Walker signed a right-to-work bill in 2015.
DeWine wouldn't elaborate his position on right-to-work in general but - with echoes of Scott, Snyder and Kasich - ultimately left the door open to passing right-to-work in the future if he were elected.
Real populist, Richard Cordray (D. OH), has been endorsed by the AFL-CIO and has picked up another major union endorsement recently:
The United Auto Workers announced it is endorsing Democratic gubernatorial candidate Richard Cordray.
The decision was announced this week during a UAW Leadership Conference.
The union said in a media release that both Mr. Cordray and Betty Sutton, who is running for lieutenant governor, have “a strong record of standing up for Ohio’s auto industry and its workers.” The release went on to credit Mr. Cordray for working to protect workers during General Motors’ bankruptcy and restructuring while serving as Ohio attorney general. Members also commended Ms. Sutton for supporting the “Cash for Clunkers” bill as a congressman.
And unions are putting their skin in the game big time in Ohio:
Labor’s campaign — dubbed “Take Back Ohio”— will involve thousands of volunteers across the state and is designed to reach every union member in Ohio, along with non-union middle class voters, according to the Ohio AFL-CIO. The campaign will include neighborhood canvasses, phone banks and worksite leaflets.
“The stakes could not be higher,” said Ohio AFL-CIO Secretary-Treasurer Petee Talley of the 2018 elections. “After years of seeing the system rigged against us, working people are engaging in this campaign because we know that our freedom to negotiate is on the line.”
The Ohio AFL-CIO is comprised of 600,000 union men and women who are affiliated through 41 international unions and 1,500 local unions. The Lordstown event was the first of six rkick-off events scheduled this month in Marietta, Cincinnati, Cleveland, Columbus and Toledo.
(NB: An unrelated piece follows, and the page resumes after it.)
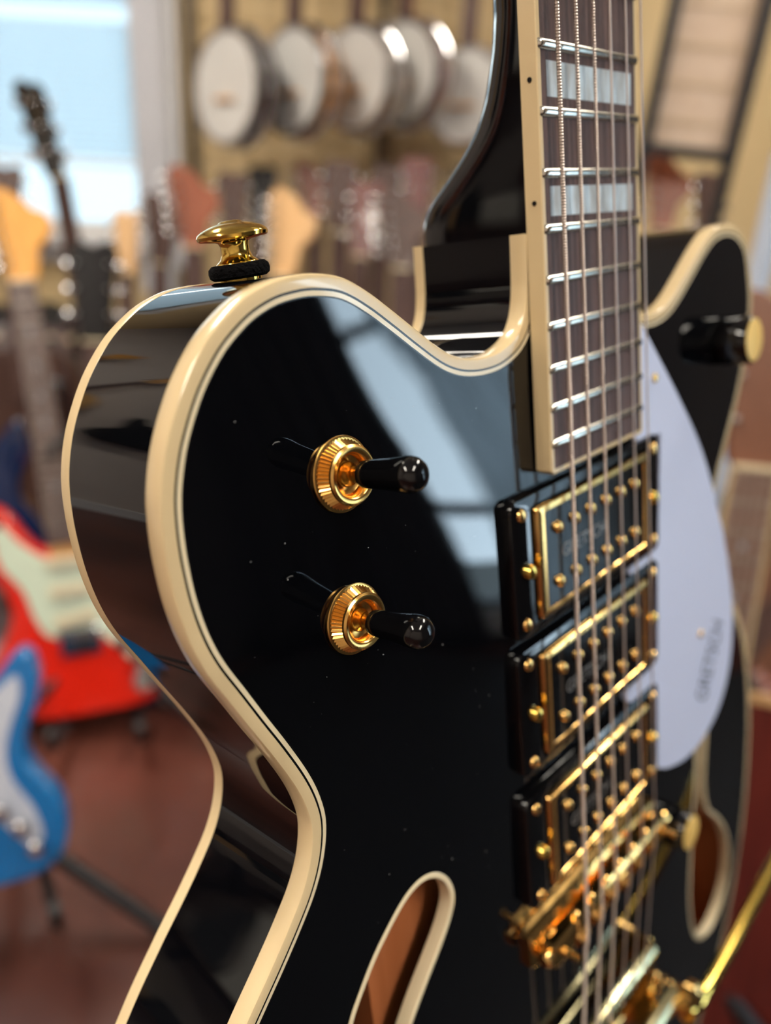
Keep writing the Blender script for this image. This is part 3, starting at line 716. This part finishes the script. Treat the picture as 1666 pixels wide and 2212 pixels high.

Among those speaking at last night’s rally was the Democratic Party’s candidate for lieutenant governor, Betty Sutton.
“Rich Cordray and I have always stood on the side of working people and organized labor, and we will continue to stand shoulder-to-shoulder with you as the next governor and lieutenant governor of Ohio,” she said. “We need leaders in Columbus who will stand up and fight back against those powerful interests on behalf of working Ohioans who have been left behind.”
Also speaking was state Sen. Joe Schiavoni, who was defeated by Cordray in his bid to win the party’s gubernatorial nomination.
“It’s time we take back our state,” Schiavoni said. “Rich and Betty have always fought for workers’ rights and working families and actions speak louder than words.”